Friday 19 October 2018

Enid Blyton

Throughout my whole 71 years of life, two sets of books have always dominated. The Wind in the Willows and the Famous Five series. I have read most of the books about Kenneth Graham and Enid Blyton, have several editions of the Wind in the Willows and all twenty one of the Famous Five books, all in their original covers.
Even to this day, when I'm feeling depressed or nostalgic, I simply pick up one of those books to read and they're like a comfort blanket. They give me the same simple escape from life that they did all those years ago as someone suffering an unhappy childhood.
This week I took receipt of the latest book about Enid Blyton's life and read it over two days and nights.

 It is not as detailed as the one below, which I bought some years ago but in it's final chapters does detail the degree to which both she and her books became black-listed in later life.

It may also come as a surprise to a lot of people to find that, despite being the favourite "auntie" to millions of children worldwide, always finding time for them if she met them, replying to every letter that they sent, that in her private life, Enid virtually ignored her own two daughters as they grew up. She could be a quite a nasty person at times.
Anyway, to get back to the good bits, she was adored by children worldwide, and in her prime was writing c.8,000 words a day and publishing dozens of books, magazines and articles a year, all for children of various ages. However, in the mid 1950's adults got involved - all of a sudden they branded her books as sexist, racist and just about everything else-ist. Teaching establishments that had used her books and methods as educational tools and libraries for years, gradually removed her books from their shelves. Despite the fact that for donkeys years her books had encouraged children to read, to form clubs, to collect money for charities, all of a sudden adults found her a bad influence on their children.
And even today, this denying children the escapism that they get from such simple books and films is still going on, putting adults thoughts into tiny children's minds. In my paper today, I read of how one actress is telling her little girls that the scene in Snow White where the handsome prince kisses Snow White while she is asleep is "weird" and has warned her daughters about the male character's behaviour. One Japanese person went even further and accused Snow White of perpetuating "quasi-compulsive obscene acts on an unconscious partner". So it now seems that Walt Disney, that mainstay of childhood pleasure and dreams, is going to be picked apart by adults and denied to their children.
What a sad world we live in.


  1. Yes I do agree Derek - there were some bad things but it has all gone a bit too far.

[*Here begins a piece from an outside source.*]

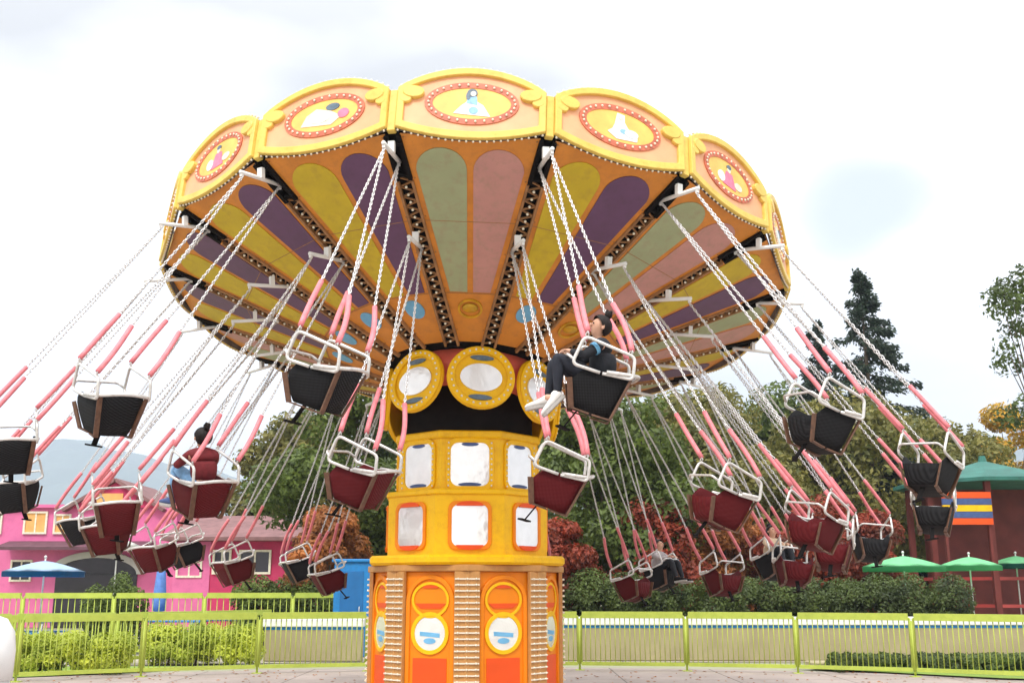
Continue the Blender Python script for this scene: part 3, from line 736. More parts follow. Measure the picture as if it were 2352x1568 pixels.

  2. I saw that article about Snow White, Derek. It is getting absolutely, bloody ridiculous! Some are trying to visit modern mores onto previous, different times. If they had their way we should be eliminating most of history!

  3. Sad to agree, the times they are a changing.

  4. After reading your posts I have just ordered The real Enid Blyton from the library. As I said before she was my first introduction to serious reading and escapism so I'm looking forward to reading it. Judging historical events by todays standards and values is not always appropriate, its a case of if I knew then what I know now things might have been different, aren't we supposed to learn from history?

  5. Well done Dave, I hope the facts about how she was at home don't disappoint you.

  6. The brain dead Thought Police are alive and unwell. We must be constantly on our guard.